Problem to solve: Repeat exactly the lines from the start through the line with "cars and shed')", both ends included.

Data shown:

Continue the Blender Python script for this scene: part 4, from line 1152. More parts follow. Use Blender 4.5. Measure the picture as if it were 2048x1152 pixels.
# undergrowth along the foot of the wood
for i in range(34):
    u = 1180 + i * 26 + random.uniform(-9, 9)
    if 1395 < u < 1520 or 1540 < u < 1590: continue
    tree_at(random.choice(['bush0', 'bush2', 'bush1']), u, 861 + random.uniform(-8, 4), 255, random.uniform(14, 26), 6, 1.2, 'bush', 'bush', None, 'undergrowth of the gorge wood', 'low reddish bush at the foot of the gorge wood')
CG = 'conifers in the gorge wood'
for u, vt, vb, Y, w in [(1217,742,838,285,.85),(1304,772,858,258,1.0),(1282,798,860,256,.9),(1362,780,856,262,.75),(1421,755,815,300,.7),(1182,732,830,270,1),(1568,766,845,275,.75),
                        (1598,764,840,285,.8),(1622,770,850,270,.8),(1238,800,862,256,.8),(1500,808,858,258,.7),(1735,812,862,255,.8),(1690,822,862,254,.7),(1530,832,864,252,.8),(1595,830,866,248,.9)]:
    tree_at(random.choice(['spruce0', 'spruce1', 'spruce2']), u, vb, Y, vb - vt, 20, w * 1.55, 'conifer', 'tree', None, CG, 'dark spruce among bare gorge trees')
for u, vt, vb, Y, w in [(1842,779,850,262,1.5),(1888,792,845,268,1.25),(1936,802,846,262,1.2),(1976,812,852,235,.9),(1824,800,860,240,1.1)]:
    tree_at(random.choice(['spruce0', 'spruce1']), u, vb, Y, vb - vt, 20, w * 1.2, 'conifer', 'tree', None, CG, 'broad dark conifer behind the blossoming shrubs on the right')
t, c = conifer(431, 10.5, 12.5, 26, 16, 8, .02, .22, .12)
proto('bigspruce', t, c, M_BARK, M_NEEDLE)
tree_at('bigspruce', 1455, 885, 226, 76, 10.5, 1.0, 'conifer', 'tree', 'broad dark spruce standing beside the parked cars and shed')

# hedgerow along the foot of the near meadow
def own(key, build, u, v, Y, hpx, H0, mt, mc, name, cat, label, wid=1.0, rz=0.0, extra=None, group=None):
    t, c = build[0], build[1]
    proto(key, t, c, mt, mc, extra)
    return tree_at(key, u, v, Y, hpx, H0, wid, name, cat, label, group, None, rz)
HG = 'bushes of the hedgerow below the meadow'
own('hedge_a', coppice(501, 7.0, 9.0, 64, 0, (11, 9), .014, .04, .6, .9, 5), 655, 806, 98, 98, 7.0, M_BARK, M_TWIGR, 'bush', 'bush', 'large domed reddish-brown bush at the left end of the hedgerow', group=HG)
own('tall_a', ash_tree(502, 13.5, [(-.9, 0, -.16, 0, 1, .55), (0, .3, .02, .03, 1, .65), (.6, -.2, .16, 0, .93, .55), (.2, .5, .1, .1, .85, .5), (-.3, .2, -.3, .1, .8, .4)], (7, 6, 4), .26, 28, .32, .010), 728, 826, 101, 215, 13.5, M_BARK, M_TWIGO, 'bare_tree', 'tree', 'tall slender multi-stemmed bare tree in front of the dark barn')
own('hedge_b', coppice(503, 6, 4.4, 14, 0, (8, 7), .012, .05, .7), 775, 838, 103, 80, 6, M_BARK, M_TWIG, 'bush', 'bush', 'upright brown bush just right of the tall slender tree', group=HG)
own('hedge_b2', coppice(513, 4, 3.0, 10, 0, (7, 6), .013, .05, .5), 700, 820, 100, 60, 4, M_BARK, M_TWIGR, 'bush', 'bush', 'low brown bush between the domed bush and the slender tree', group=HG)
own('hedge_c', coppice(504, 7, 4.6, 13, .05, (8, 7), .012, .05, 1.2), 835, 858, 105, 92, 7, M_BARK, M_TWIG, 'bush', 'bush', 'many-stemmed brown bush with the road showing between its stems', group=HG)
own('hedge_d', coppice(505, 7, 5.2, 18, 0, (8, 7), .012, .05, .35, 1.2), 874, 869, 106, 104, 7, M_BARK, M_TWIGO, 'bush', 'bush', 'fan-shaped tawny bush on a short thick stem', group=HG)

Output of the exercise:
Continue the Blender Python script for this scene: part 4, from line 1152. More parts follow. Use Blender 4.5. Measure the picture as if it were 2048x1152 pixels.
# undergrowth along the foot of the wood
for i in range(34):
    u = 1180 + i * 26 + random.uniform(-9, 9)
    if 1395 < u < 1520 or 1540 < u < 1590: continue
    tree_at(random.choice(['bush0', 'bush2', 'bush1']), u, 861 + random.uniform(-8, 4), 255, random.uniform(14, 26), 6, 1.2, 'bush', 'bush', None, 'undergrowth of the gorge wood', 'low reddish bush at the foot of the gorge wood')
CG = 'conifers in the gorge wood'
for u, vt, vb, Y, w in [(1217,742,838,285,.85),(1304,772,858,258,1.0),(1282,798,860,256,.9),(1362,780,856,262,.75),(1421,755,815,300,.7),(1182,732,830,270,1),(1568,766,845,275,.75),
                        (1598,764,840,285,.8),(1622,770,850,270,.8),(1238,800,862,256,.8),(1500,808,858,258,.7),(1735,812,862,255,.8),(1690,822,862,254,.7),(1530,832,864,252,.8),(1595,830,866,248,.9)]:
    tree_at(random.choice(['spruce0', 'spruce1', 'spruce2']), u, vb, Y, vb - vt, 20, w * 1.55, 'conifer', 'tree', None, CG, 'dark spruce among bare gorge trees')
for u, vt, vb, Y, w in [(1842,779,850,262,1.5),(1888,792,845,268,1.25),(1936,802,846,262,1.2),(1976,812,852,235,.9),(1824,800,860,240,1.1)]:
    tree_at(random.choice(['spruce0', 'spruce1']), u, vb, Y, vb - vt, 20, w * 1.2, 'conifer', 'tree', None, CG, 'broad dark conifer behind the blossoming shrubs on the right')
t, c = conifer(431, 10.5, 12.5, 26, 16, 8, .02, .22, .12)
proto('bigspruce', t, c, M_BARK, M_NEEDLE)
tree_at('bigspruce', 1455, 885, 226, 76, 10.5, 1.0, 'conifer', 'tree', 'broad dark spruce standing beside the parked cars and shed')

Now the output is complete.